Besides, I need a fun, memorable way to communicate to my coworkers when it’s time to do something.

 

Here goes:

 

“It’s time to end our meeting, oh miss Project Manager,

the lawyer wants to keep going, but please don’t let her.

 

“It’s time for my review, Mr. Boss, Mr. Boss,

please make the time I spend here worth all the cost.”

 

“It’s time to move on, director, and stop relying on Power Point,

if you can’t give the speech yourself, they should find another to anoint.”

 

“It’s time, oh corporate trainer, to get this one thing straight,

you keep saying this course will be different, and I keep taking the bait.”

 

Nursery rhymes are one thing, but as my son gets older, the real question is, will I be able to keep having this kind of fun? Rather than “Everybody Poops,” will I have to write a book called “Everybody Makes Us Jump Through

Hoops?”

 

And when he’s reading Harry Potter books in eight or nine years, will I be equating my future boss to the ever-evil Voldemort, or the understanding, challenge-presenting, self-esteem-building Albus Dumbledore?
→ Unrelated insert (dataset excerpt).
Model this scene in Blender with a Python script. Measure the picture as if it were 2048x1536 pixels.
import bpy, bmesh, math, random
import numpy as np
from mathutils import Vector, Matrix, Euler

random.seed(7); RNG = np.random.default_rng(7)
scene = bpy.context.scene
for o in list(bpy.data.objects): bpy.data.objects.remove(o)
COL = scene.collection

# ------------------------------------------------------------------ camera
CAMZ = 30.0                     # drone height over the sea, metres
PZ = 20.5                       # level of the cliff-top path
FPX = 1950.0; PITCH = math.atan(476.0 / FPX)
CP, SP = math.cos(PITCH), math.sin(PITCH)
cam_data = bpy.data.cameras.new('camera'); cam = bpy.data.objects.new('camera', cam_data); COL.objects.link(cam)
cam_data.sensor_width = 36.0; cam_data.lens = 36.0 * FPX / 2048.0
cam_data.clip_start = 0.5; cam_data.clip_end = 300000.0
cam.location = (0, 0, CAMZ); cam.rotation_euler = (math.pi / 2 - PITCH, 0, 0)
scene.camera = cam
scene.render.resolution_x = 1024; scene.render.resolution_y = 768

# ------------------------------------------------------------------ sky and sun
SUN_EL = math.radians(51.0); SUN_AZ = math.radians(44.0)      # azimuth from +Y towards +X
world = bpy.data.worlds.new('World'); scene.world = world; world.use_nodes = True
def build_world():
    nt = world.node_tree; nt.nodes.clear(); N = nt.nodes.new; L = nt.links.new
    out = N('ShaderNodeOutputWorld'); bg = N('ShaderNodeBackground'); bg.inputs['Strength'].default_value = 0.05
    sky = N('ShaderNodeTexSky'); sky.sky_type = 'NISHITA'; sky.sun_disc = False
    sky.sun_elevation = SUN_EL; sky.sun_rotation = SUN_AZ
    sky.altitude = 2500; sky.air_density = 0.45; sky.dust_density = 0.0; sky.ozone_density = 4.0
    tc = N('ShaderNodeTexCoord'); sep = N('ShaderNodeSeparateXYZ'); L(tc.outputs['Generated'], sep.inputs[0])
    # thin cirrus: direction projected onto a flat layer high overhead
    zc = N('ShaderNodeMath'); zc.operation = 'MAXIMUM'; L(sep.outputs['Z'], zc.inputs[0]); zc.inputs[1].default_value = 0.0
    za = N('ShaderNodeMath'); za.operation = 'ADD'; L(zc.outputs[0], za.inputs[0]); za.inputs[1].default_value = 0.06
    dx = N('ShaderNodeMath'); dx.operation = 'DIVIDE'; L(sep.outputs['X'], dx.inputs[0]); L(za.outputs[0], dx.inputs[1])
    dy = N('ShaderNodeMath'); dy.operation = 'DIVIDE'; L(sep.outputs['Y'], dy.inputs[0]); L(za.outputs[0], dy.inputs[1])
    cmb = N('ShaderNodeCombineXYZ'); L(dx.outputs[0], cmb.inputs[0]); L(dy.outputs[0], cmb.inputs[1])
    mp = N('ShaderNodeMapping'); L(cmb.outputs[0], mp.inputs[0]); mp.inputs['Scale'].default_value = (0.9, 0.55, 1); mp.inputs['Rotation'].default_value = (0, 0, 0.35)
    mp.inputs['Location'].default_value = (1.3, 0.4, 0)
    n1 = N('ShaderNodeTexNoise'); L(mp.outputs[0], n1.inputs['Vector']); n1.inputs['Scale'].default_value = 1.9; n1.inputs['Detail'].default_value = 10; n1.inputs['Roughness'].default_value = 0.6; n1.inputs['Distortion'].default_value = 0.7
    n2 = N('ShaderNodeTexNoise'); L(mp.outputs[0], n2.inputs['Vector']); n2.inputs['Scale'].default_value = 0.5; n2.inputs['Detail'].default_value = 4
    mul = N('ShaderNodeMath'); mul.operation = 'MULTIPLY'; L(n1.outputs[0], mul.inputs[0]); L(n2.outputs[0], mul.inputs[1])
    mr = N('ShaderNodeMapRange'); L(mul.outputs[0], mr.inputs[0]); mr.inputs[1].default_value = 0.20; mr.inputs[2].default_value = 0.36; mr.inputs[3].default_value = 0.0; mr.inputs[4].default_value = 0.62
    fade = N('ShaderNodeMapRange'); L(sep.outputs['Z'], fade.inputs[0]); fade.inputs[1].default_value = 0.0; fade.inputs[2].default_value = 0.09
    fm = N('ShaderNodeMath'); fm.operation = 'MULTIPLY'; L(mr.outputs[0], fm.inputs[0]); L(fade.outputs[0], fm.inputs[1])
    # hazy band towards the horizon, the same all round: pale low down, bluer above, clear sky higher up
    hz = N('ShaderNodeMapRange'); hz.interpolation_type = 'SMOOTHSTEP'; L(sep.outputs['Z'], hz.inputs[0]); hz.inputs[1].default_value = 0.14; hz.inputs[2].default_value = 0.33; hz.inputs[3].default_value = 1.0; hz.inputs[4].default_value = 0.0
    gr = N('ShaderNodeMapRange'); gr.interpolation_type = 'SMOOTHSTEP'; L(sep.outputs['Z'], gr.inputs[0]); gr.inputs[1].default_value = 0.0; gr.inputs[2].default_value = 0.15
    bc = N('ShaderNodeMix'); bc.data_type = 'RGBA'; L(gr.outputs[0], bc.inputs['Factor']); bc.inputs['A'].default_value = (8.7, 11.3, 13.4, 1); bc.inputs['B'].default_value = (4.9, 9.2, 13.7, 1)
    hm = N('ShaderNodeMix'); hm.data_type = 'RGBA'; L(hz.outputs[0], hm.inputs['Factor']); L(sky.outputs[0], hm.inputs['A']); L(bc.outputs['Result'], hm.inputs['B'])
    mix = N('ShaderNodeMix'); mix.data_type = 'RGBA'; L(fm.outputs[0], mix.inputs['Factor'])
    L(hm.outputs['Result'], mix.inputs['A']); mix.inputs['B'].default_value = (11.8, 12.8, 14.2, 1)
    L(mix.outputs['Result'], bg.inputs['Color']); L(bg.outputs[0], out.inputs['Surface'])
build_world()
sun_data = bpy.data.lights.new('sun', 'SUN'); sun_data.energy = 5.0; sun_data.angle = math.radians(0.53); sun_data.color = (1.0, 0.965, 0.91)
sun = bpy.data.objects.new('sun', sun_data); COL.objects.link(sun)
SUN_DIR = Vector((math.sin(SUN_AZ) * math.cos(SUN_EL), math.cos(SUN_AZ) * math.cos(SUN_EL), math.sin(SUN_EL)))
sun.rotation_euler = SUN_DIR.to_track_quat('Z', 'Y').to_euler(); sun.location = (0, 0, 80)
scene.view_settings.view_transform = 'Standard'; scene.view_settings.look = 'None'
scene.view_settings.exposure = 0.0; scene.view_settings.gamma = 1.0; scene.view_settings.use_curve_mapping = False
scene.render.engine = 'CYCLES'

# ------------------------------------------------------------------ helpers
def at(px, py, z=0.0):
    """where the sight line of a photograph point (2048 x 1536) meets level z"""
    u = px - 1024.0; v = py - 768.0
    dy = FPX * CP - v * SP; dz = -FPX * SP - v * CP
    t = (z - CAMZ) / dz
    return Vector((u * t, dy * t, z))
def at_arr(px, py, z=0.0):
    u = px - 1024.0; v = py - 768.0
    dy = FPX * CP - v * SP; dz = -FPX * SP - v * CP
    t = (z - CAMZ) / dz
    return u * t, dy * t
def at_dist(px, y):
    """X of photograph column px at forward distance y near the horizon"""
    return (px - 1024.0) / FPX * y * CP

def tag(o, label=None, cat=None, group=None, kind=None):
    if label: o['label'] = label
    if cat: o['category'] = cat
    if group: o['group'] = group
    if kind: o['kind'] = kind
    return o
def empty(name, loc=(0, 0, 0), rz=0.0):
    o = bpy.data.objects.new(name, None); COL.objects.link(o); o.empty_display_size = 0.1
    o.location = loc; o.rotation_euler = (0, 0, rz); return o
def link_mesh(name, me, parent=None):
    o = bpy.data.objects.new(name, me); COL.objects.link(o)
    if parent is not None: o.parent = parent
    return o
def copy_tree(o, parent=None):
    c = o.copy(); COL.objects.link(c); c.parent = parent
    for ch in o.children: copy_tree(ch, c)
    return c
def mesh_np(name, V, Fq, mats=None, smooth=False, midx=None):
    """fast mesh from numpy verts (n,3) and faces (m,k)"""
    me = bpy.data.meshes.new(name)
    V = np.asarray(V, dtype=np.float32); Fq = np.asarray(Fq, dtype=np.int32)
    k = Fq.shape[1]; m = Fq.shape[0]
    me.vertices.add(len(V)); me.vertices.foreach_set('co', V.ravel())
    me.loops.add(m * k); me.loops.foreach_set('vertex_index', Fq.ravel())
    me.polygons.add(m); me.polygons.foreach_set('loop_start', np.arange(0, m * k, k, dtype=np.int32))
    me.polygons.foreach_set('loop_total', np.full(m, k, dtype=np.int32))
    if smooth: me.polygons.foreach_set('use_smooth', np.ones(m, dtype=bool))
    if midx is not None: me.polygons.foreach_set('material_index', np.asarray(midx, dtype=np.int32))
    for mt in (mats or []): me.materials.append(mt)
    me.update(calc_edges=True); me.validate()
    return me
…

When he gets to high school, if they’re still reading “Ordinary People”, will I still be writing columns about dysfunctional organizations, or will the Steven Coveys of the world have solved all of those problems yet?

 

I also wonder – what about Shakespeare? I mean, I could create a whole series of sonnets on the subject of the things I love about my company and my coworkers. There is certainly enough to write. Love might be too strong a word, but some of the perks are glorious. The smell in the company gym has definitely nearly made me faint – just like dizzying love.  Some of the ads I work on make my stomach do flips – not so much out of anxious anticipation, but out of the fear of such statements being attributed to me and being found out by my journalism cronies.

 

Also, the problem is that Shakespeare wrote whole books of sonnets. I own them. But how would I get that far, when I have yet to figure out what old English words rhyme with “product launch” and “internal newsletter”?

 

Perhaps I’ll go ahead and stick to nursery rhymes. After all, Mary’s lamb did follow her to school one day, much like people at work can blindly follow whoever leads them to their paycheck. I’m sure if there had been such thing as a Working Mother Goose, she would be proud.